§ **Source material**
+===+

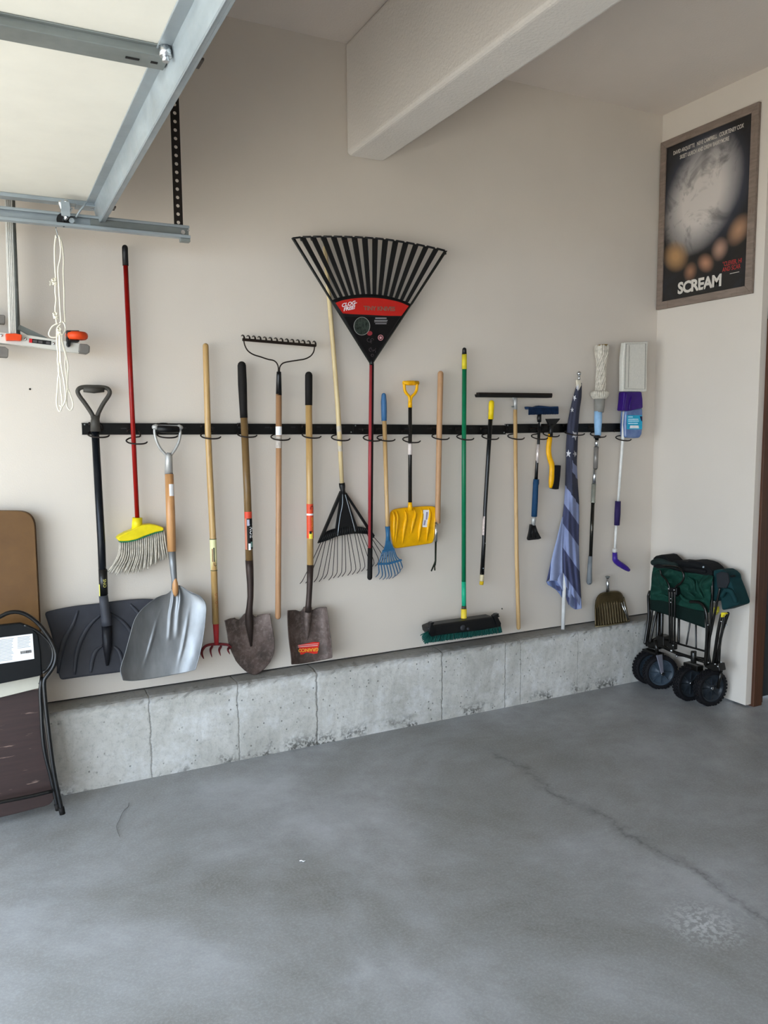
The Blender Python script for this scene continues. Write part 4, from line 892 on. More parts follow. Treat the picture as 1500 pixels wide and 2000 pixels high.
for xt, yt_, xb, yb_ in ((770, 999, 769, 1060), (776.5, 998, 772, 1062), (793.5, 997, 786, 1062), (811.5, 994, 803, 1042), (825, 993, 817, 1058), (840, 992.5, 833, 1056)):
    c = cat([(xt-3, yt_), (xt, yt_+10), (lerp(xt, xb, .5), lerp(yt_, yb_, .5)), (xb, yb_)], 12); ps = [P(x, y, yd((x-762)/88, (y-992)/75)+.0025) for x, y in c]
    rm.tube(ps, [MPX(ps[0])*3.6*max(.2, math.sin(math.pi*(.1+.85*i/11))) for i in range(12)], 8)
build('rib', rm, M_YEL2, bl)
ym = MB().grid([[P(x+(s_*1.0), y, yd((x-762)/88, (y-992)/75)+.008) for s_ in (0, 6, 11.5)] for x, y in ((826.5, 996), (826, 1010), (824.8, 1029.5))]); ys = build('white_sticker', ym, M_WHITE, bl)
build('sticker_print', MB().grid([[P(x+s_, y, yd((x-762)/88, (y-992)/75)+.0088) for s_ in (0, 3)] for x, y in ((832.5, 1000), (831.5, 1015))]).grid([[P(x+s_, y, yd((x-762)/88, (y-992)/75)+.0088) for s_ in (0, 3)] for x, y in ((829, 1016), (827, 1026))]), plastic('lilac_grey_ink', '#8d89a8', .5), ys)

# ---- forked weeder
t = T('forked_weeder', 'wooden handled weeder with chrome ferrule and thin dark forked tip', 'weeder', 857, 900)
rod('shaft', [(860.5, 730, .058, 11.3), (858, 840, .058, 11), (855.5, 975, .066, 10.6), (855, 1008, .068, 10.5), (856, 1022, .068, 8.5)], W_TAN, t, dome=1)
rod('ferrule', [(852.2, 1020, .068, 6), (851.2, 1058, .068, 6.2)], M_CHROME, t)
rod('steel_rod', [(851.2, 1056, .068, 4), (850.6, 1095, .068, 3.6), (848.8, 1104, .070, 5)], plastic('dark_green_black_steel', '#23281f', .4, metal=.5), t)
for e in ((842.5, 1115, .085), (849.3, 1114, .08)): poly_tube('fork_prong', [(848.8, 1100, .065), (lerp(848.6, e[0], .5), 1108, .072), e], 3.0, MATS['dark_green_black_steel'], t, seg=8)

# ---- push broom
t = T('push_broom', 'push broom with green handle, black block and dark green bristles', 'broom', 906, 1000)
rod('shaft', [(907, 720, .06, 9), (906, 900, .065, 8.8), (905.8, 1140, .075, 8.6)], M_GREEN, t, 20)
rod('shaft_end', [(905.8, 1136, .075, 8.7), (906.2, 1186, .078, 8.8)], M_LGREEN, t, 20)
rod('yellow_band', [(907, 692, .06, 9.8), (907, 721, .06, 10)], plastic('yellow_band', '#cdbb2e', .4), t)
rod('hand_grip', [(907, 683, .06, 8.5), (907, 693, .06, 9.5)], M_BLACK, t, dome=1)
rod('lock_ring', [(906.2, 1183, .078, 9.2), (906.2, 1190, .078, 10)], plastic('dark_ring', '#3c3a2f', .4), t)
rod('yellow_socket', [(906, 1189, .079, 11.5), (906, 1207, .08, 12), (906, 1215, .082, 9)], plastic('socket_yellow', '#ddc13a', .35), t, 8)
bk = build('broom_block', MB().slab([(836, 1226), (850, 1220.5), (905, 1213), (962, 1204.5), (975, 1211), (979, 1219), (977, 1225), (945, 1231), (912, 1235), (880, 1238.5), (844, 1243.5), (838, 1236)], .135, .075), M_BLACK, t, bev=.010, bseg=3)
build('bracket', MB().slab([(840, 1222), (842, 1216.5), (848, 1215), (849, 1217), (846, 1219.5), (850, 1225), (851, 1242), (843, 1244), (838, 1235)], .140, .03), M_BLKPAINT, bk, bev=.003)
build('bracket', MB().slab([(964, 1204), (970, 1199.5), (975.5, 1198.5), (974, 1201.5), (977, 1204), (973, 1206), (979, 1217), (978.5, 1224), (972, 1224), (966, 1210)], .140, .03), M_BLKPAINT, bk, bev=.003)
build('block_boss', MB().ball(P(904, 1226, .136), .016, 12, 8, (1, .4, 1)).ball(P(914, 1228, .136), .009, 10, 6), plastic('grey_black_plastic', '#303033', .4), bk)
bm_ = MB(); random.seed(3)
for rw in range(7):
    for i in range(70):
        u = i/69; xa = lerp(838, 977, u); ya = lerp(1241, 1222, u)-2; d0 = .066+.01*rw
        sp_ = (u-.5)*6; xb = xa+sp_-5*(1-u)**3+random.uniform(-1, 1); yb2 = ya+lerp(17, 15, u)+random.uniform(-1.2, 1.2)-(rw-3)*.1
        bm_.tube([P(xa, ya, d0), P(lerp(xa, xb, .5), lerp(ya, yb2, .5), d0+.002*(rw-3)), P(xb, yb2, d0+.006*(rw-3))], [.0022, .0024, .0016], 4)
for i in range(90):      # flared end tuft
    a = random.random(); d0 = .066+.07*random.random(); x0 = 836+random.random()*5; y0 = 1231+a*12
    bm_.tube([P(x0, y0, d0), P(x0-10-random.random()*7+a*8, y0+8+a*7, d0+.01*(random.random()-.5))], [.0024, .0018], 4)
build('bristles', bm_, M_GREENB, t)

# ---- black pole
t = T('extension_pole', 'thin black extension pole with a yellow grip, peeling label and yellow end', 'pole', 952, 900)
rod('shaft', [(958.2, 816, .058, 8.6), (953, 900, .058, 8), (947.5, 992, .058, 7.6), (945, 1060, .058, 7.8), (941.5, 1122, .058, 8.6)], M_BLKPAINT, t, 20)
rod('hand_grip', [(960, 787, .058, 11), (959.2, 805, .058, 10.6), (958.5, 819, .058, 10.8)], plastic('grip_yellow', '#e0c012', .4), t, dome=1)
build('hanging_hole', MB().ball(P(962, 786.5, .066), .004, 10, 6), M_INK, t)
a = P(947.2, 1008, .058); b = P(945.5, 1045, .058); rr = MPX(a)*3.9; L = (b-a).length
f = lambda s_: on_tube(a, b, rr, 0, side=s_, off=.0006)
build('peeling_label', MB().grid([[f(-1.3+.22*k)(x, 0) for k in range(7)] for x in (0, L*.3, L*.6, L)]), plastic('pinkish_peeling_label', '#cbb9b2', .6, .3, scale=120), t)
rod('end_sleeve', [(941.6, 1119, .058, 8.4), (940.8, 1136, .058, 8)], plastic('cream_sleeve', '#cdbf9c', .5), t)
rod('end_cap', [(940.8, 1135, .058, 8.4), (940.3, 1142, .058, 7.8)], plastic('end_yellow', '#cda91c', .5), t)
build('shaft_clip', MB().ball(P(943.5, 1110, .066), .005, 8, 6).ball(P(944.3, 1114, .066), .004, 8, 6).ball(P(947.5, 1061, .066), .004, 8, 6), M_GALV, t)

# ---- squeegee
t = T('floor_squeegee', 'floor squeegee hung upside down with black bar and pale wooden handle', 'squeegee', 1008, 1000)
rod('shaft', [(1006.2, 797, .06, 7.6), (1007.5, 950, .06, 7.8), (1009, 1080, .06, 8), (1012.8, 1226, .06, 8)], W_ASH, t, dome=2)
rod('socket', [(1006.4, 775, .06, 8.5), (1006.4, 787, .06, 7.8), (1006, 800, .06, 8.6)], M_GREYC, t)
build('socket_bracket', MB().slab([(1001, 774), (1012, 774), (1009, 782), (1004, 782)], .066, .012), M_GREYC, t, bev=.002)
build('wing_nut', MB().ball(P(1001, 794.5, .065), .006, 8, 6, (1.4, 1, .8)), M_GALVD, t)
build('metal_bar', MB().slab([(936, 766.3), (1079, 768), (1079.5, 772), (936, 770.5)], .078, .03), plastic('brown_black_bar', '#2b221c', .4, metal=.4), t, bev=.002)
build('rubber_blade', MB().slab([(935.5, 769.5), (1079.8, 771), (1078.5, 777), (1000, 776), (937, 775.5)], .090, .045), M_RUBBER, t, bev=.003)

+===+

Exactly as they appear, print the lines of the listing above from its first line through the line that contains "plastic('lilac_grey_ink', '#8d89a8', .5), ys)", minus the pictures.

The Blender Python script for this scene continues. Write part 4, from line 892 on. More parts follow. Treat the picture as 1500 pixels wide and 2000 pixels high.
for xt, yt_, xb, yb_ in ((770, 999, 769, 1060), (776.5, 998, 772, 1062), (793.5, 997, 786, 1062), (811.5, 994, 803, 1042), (825, 993, 817, 1058), (840, 992.5, 833, 1056)):
    c = cat([(xt-3, yt_), (xt, yt_+10), (lerp(xt, xb, .5), lerp(yt_, yb_, .5)), (xb, yb_)], 12); ps = [P(x, y, yd((x-762)/88, (y-992)/75)+.0025) for x, y in c]
    rm.tube(ps, [MPX(ps[0])*3.6*max(.2, math.sin(math.pi*(.1+.85*i/11))) for i in range(12)], 8)
build('rib', rm, M_YEL2, bl)
ym = MB().grid([[P(x+(s_*1.0), y, yd((x-762)/88, (y-992)/75)+.008) for s_ in (0, 6, 11.5)] for x, y in ((826.5, 996), (826, 1010), (824.8, 1029.5))]); ys = build('white_sticker', ym, M_WHITE, bl)
build('sticker_print', MB().grid([[P(x+s_, y, yd((x-762)/88, (y-992)/75)+.0088) for s_ in (0, 3)] for x, y in ((832.5, 1000), (831.5, 1015))]).grid([[P(x+s_, y, yd((x-762)/88, (y-992)/75)+.0088) for s_ in (0, 3)] for x, y in ((829, 1016), (827, 1026))]), plastic('lilac_grey_ink', '#8d89a8', .5), ys)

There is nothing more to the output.